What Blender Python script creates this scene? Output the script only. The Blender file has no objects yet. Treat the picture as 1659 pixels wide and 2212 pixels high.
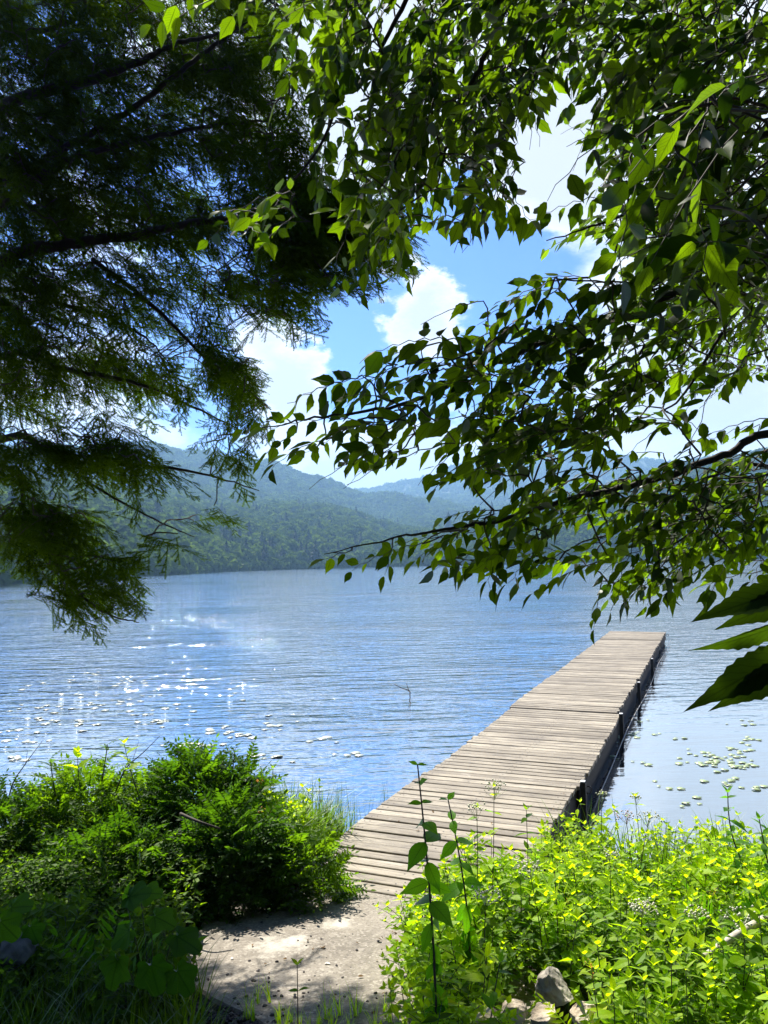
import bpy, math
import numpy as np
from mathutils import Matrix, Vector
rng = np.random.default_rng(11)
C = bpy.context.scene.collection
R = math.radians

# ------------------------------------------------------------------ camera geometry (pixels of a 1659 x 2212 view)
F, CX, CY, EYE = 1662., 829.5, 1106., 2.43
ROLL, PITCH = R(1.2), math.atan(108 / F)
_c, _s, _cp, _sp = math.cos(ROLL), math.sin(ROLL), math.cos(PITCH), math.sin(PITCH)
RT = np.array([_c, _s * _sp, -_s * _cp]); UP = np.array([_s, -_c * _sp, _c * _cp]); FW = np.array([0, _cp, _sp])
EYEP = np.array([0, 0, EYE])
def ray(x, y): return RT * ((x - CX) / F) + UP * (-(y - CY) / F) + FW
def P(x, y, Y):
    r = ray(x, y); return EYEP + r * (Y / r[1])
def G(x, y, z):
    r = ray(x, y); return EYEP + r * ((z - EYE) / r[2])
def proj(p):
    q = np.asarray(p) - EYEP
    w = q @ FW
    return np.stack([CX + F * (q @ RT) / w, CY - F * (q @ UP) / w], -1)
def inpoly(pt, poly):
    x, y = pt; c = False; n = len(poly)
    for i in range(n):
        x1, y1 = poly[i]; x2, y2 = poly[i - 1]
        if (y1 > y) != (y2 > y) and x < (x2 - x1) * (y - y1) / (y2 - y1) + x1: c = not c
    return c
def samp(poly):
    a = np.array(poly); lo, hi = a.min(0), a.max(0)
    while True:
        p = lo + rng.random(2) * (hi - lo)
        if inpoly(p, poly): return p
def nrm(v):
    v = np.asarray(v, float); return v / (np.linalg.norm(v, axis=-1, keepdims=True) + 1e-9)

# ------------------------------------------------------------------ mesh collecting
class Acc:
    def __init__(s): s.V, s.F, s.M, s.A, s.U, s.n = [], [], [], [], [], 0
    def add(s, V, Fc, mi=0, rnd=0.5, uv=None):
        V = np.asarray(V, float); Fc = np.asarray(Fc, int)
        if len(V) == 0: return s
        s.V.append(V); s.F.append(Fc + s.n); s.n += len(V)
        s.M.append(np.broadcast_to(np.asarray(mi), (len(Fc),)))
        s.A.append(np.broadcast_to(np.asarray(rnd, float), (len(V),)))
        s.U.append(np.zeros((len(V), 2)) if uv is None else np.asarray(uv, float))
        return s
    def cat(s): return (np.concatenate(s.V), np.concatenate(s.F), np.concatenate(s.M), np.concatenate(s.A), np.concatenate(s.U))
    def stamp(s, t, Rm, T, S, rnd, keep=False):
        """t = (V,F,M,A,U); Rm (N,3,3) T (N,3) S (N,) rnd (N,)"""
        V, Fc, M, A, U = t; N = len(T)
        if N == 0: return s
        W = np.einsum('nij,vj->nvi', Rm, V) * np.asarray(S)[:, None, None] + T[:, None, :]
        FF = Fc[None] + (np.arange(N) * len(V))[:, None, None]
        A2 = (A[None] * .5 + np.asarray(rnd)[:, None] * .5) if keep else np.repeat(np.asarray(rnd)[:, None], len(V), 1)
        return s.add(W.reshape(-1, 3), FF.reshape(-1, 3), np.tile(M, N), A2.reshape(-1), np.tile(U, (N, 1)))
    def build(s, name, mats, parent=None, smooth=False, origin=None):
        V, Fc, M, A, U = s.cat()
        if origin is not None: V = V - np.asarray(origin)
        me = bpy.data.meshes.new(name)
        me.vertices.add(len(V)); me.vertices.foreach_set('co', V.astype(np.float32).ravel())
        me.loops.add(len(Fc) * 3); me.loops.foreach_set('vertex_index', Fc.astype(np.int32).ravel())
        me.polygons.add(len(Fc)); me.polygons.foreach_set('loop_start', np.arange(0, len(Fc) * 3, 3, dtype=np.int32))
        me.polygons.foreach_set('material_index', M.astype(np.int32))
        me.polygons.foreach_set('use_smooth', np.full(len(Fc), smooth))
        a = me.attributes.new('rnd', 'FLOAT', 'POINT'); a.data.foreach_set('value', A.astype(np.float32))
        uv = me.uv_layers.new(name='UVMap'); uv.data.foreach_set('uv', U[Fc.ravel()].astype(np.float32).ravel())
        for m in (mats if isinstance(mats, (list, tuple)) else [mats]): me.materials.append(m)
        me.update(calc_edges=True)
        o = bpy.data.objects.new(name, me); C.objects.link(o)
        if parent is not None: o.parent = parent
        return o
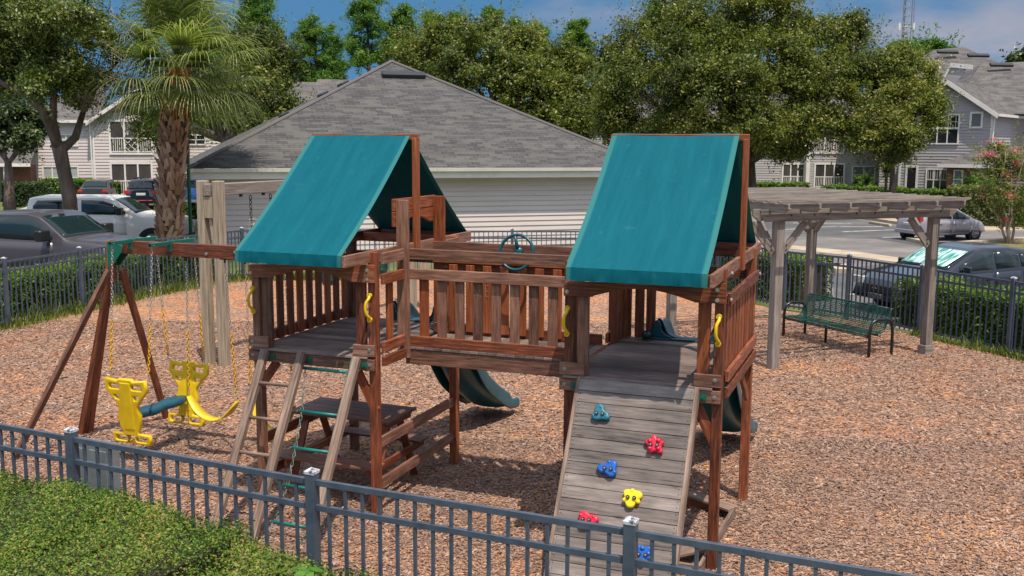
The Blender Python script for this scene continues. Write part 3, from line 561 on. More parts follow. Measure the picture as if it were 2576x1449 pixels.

•••

Goal of the exercise.
Write out each entry exactly as given, omitting any picture.

Problem solution.
What Blender Python script creates this scene? Output the script only. The Blender file has no objects yet. Treat the picture as 1659 pixels wide and 2212 pixels high.
import bpy, math
import numpy as np
from mathutils import Matrix, Vector
rng = np.random.default_rng(11)
C = bpy.context.scene.collection
R = math.radians

# ------------------------------------------------------------------ camera geometry (pixels of a 1659 x 2212 view)
F, CX, CY, EYE = 1662., 829.5, 1106., 2.43
ROLL, PITCH = R(1.2), math.atan(108 / F)
_c, _s, _cp, _sp = math.cos(ROLL), math.sin(ROLL), math.cos(PITCH), math.sin(PITCH)
RT = np.array([_c, _s * _sp, -_s * _cp]); UP = np.array([_s, -_c * _sp, _c * _cp]); FW = np.array([0, _cp, _sp])
EYEP = np.array([0, 0, EYE])
def ray(x, y): return RT * ((x - CX) / F) + UP * (-(y - CY) / F) + FW
def P(x, y, Y):
    r = ray(x, y); return EYEP + r * (Y / r[1])
def G(x, y, z):
    r = ray(x, y); return EYEP + r * ((z - EYE) / r[2])
def proj(p):
    q = np.asarray(p) - EYEP
    w = q @ FW
    return np.stack([CX + F * (q @ RT) / w, CY - F * (q @ UP) / w], -1)
def inpoly(pt, poly):
    x, y = pt; c = False; n = len(poly)
    for i in range(n):
        x1, y1 = poly[i]; x2, y2 = poly[i - 1]
        if (y1 > y) != (y2 > y) and x < (x2 - x1) * (y - y1) / (y2 - y1) + x1: c = not c
    return c
def samp(poly):
    a = np.array(poly); lo, hi = a.min(0), a.max(0)
    while True:
        p = lo + rng.random(2) * (hi - lo)
        if inpoly(p, poly): return p
def nrm(v):
    v = np.asarray(v, float); return v / (np.linalg.norm(v, axis=-1, keepdims=True) + 1e-9)

# ------------------------------------------------------------------ mesh collecting
class Acc:
    def __init__(s): s.V, s.F, s.M, s.A, s.U, s.n = [], [], [], [], [], 0
    def add(s, V, Fc, mi=0, rnd=0.5, uv=None):
        V = np.asarray(V, float); Fc = np.asarray(Fc, int)
        if len(V) == 0: return s
        s.V.append(V); s.F.append(Fc + s.n); s.n += len(V)
        s.M.append(np.broadcast_to(np.asarray(mi), (len(Fc),)))
        s.A.append(np.broadcast_to(np.asarray(rnd, float), (len(V),)))
        s.U.append(np.zeros((len(V), 2)) if uv is None else np.asarray(uv, float))
        return s
    def cat(s): return (np.concatenate(s.V), np.concatenate(s.F), np.concatenate(s.M), np.concatenate(s.A), np.concatenate(s.U))
    def stamp(s, t, Rm, T, S, rnd, keep=False):
        """t = (V,F,M,A,U); Rm (N,3,3) T (N,3) S (N,) rnd (N,)"""
        V, Fc, M, A, U = t; N = len(T)
        if N == 0: return s
        W = np.einsum('nij,vj->nvi', Rm, V) * np.asarray(S)[:, None, None] + T[:, None, :]
        FF = Fc[None] + (np.arange(N) * len(V))[:, None, None]
        A2 = (A[None] * .5 + np.asarray(rnd)[:, None] * .5) if keep else np.repeat(np.asarray(rnd)[:, None], len(V), 1)
        return s.add(W.reshape(-1, 3), FF.reshape(-1, 3), np.tile(M, N), A2.reshape(-1), np.tile(U, (N, 1)))
    def build(s, name, mats, parent=None, smooth=False, origin=None):
        V, Fc, M, A, U = s.cat()
        if origin is not None: V = V - np.asarray(origin)
        me = bpy.data.meshes.new(name)
        me.vertices.add(len(V)); me.vertices.foreach_set('co', V.astype(np.float32).ravel())
        me.loops.add(len(Fc) * 3); me.loops.foreach_set('vertex_index', Fc.astype(np.int32).ravel())
        me.polygons.add(len(Fc)); me.polygons.foreach_set('loop_start', np.arange(0, len(Fc) * 3, 3, dtype=np.int32))
        me.polygons.foreach_set('material_index', M.astype(np.int32))
        me.polygons.foreach_set('use_smooth', np.full(len(Fc), smooth))
        a = me.attributes.new('rnd', 'FLOAT', 'POINT'); a.data.foreach_set('value', A.astype(np.float32))
        uv = me.uv_layers.new(name='UVMap'); uv.data.foreach_set('uv', U[Fc.ravel()].astype(np.float32).ravel())
        for m in (mats if isinstance(mats, (list, tuple)) else [mats]): me.materials.append(m)
        me.update(calc_edges=True)
        o = bpy.data.objects.new(name, me); C.objects.link(o)
        if parent is not None: o.parent = parent
        return o
The Blender Python script for this scene continues. Write part 3, from line 561 on. More parts follow. Measure the picture as if it were 2576x1449 pixels.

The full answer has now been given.